Wellens s’est tout de même heurté à ses limites en pénétrant dans les Alpes. Bien qu’il ait réussi à intégrer l’échappée qui lui a permis de marquer ses derniers points en passant en tête au col de Vars, c’est bien Romain Bardet qui profitait de l’étape de Valloire pour signer la plus belle collecte au classement des grimpeurs. Les deux étapes restantes promettaient une bataille des pois grande ouverte, mais leur raccourcissement a aidé le Français, moins en jambes que d’habitude, à défendre sa position à peu de frais. « Poteau rentrant », a-t-il ironisé pour décrire la part de réussite dont il a bénéficié pour conserver le maillot à pois jusqu’au bout et monter sur le podium des Champs-Elysées pour la cinquième fois en sept participations au Tour.

Ewan, au rendez-vous

On l’appelle « Pocket Rocket », en raison de son petit gabarit et de son style explosif qui ne manquent pas de rappeler Mark Cavendish, le plus gros vainqueur d’étapes du Tour encore en activité avec 30 succès. Caleb Ewan trépignait d’impatience pour participer à son premier Tour de France. Il envisageait même de frapper fort d’entrée, avec un Maillot Jaune promis à un sprinteur à Bruxelles. Mais les débuts de l’Australien ont finalement été plus laborieux que prévus.
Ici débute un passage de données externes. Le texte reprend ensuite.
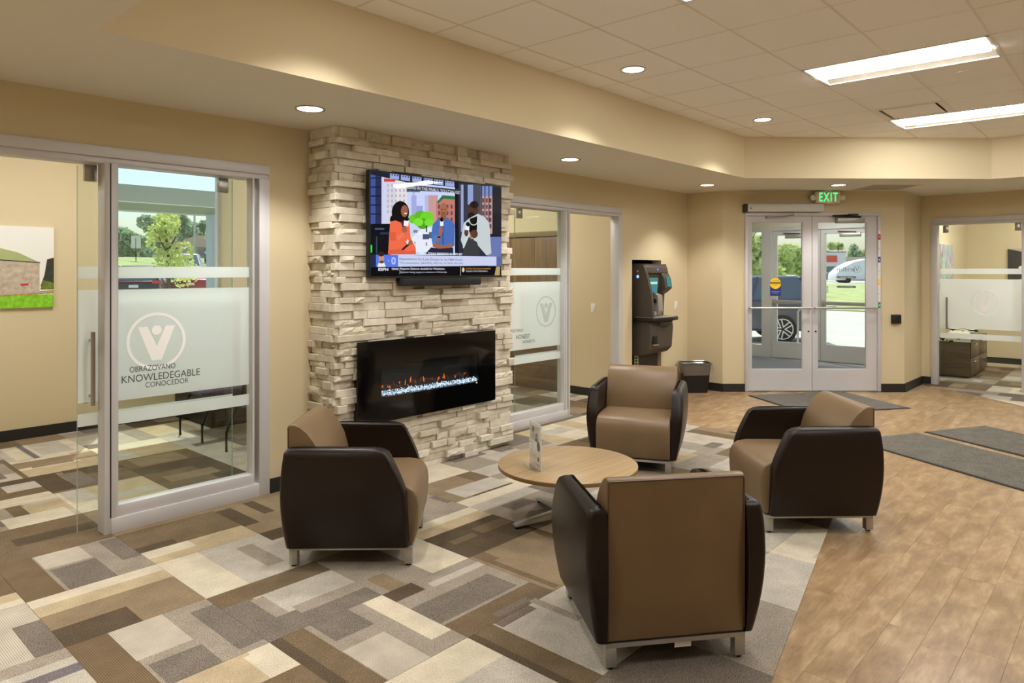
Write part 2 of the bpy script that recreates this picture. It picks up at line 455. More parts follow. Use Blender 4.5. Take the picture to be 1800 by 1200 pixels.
# vestibule
structure(MB().box(8.99, 9.1, 4.86, 5.9, 0, 2.9).box(8.99, 13.05, 5.78, 5.9, 0, 2.9).box(12.95, 13.07, 5.66, 5.78, 0, 2.9).box(12.95, 13.07, 2.54, 3.40, 0, 2.9).box(12.95, 13.07, 3.40, 5.66, 2.42, 2.9).build('wall_vestibule', mat('vestibule_paint', C(214, 206, 186), 0.8)), 'pale walls of the entry vestibule', 'wall')
structure(MB().prism([(8.99, 4.42), (10.62, 2.54), (13.07, 2.54), (13.07, 5.9), (8.99, 5.9)], 2.75, 2.9).build('ceiling_vestibule', M['soffit']), 'white ceiling of the entry vestibule', 'ceiling')

# ------------------------------------------------------------------ baseboards
BH, BT = 0.105, 0.012
def base_run(name, segs, label):
    b = MB()
    for (x0, y0), (x1, y1) in segs:
        d = Vector((x1-x0, y1-y0)); L = d.length; d /= L; n = Vector((d.y, -d.x))     # room on the right-hand side of the run
        p = [(x0, y0), (x1, y1), (x1+n.x*BT, y1+n.y*BT), (x0+n.x*BT, y0+n.y*BT)]
        b.prism(p, 0, BH)
        q = [(x0, y0), (x1, y1), (x1+n.x*BT*1.9, y1+n.y*BT*1.9), (x0+n.x*BT*1.9, y0+n.y*BT*1.9)]
        b.prism(q, 0, 0.012)
    structure(b.build(name, M['base']), label, 'baseboard')
base_run('baseboard_left', [((2.611, 4.72), (2.955, 4.72)), ((4.86, 4.72), (5.05, 4.72)), ((7.206, 4.72), (7.446, 4.72)), ((8.143, 4.72), (8.85, 4.72))], 'black vinyl baseboard along the fireplace wall')
base_run('baseboard_far', [((8.85, 4.72), (8.85, 4.205)), ((8.85, 4.205), (8.85+0.295*DT.x, 4.205+0.295*DT.y))], 'black vinyl baseboard behind the waste bin')
base_run('baseboard_return', [((8.85+2.10*DT.x, 4.205+2.10*DT.y), (10.47, 2.41)), ((10.47, 2.41), (11.4, 2.40)), ((11.4, 2.40), (11.4, 2.281))], 'black vinyl baseboard right of the entry doors')
base_run('baseboard_office_near', [((-0.8, 7.98), (3.83, 7.98)), ((3.83, 7.98), (3.83, 4.86))], 'black vinyl baseboard in the office with the outdoor window')
base_run('baseboard_office_middle', [((7.39, 5.72), (7.39, 4.86))], 'black vinyl baseboard under the light switch in the cabinet office')
base_run('baseboard_office_far', [((14.72, 2.40), (14.72, -1.6)), ((11.52, 2.40), (14.72, 2.40))], 'dark vinyl baseboard in the far office')

# ------------------------------------------------------------------ soffit and tray ceiling
sf = MB()
for poly in ([(-3, -4.5), (1.085, -4.5), (1.085, 3.427), (-3, 3.427)],
             [(-3, 3.427), (7.77, 3.427), (8.85, 4.205), (8.85, 4.72), (-3, 4.72)],
             [(7.77, 3.427), (9.78, 1.345), (10.47, 2.41), (8.85, 4.205)],
             [(9.78, 1.345), (9.78, -4.5), (11.4, -4.5), (11.4, 2.40), (10.47, 2.41)]):
    if area(poly) < 0: poly = poly[::-1]
    sf.prism(poly, ZS, ZC + 0.05, 0, 1)
structure(sf.build('soffit', [M['soffit'], M['bulk']], fix=False), 'lowered soffit and tan bulkhead framing the raised tile ceiling', 'soffit')
ceiling = structure(box('ceiling', -3.0, 11.4, -4.5, 4.72, ZC + 0.05, ZT, mat('plenum', C(120, 112, 100), 0.9)), 'raised grid ceiling of square white tiles', 'ceiling')
TRAY = [(1, 0, -1.085), (-1, 0, 9.78), (0, -1, 3.427), (0, 1, 4.5), (-2.082, -2.01, 2.082*9.78 + 2.01*1.345)]
GX0, GY0, GS, GT = 3.046, 1.973, 0.6075, 0.605
troffers = [(0, -1), (4, -1), (8, -1), (0, -5), (4, -5), (8, -5)]       # lower grid corner: one cell in x, two in y ending at GY0
LIGHT_CELLS = set()
for a, b_ in troffers:
    for k in range(2): LIGHT_CELLS.add((a, b_ - 1 + k + 0))
def gx(i): return GX0 + GS*i
def gy(j): return GY0 + GT*j
VENT = (7, -1)
tile_me = None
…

Toujours en jambes sans être réellement dans le coup, il a enchaîné 4 places sur le podium et autant de frustrations sur ses premiers sprints massifs à Bruxelles (3e), à Nancy (3e), à Chalon-sur-Saône (2e) et à Albi (3e), avant de trouver le chemin du succès à Toulouse.

C’est dans la préfecture de Haute-Garonne que la trajectoire d’Ewan rejoint celle de « Cav », qui avait commencé à gagner des étapes du Tour à 25 ans également, en 2008. Justement, vainqueur à Toulouse comme Cavendish, le jeune australien récidivait quelques jours plus tard à Nîmes, où son modèle s’était aussi imposé il y a 11 ans. Surtout, Caleb a terminé en apothéose son Tour de France en domptant ses rivaux sur les Champs-Elysées. Lors de sa première visite à Paris alors qu’il n’avait que 17 ans, il s’était rendu sur l’avenue qui fait rêver tous les sprinteurs, promettant d’y lever un jour les bras. Voilà qui est fait, à la première tentative. L’avertissement est aussi lancé en direction de Peter Sagan, qui voit certainement percer son rival le plus sérieux pour le maillot vert dans les prochaines années.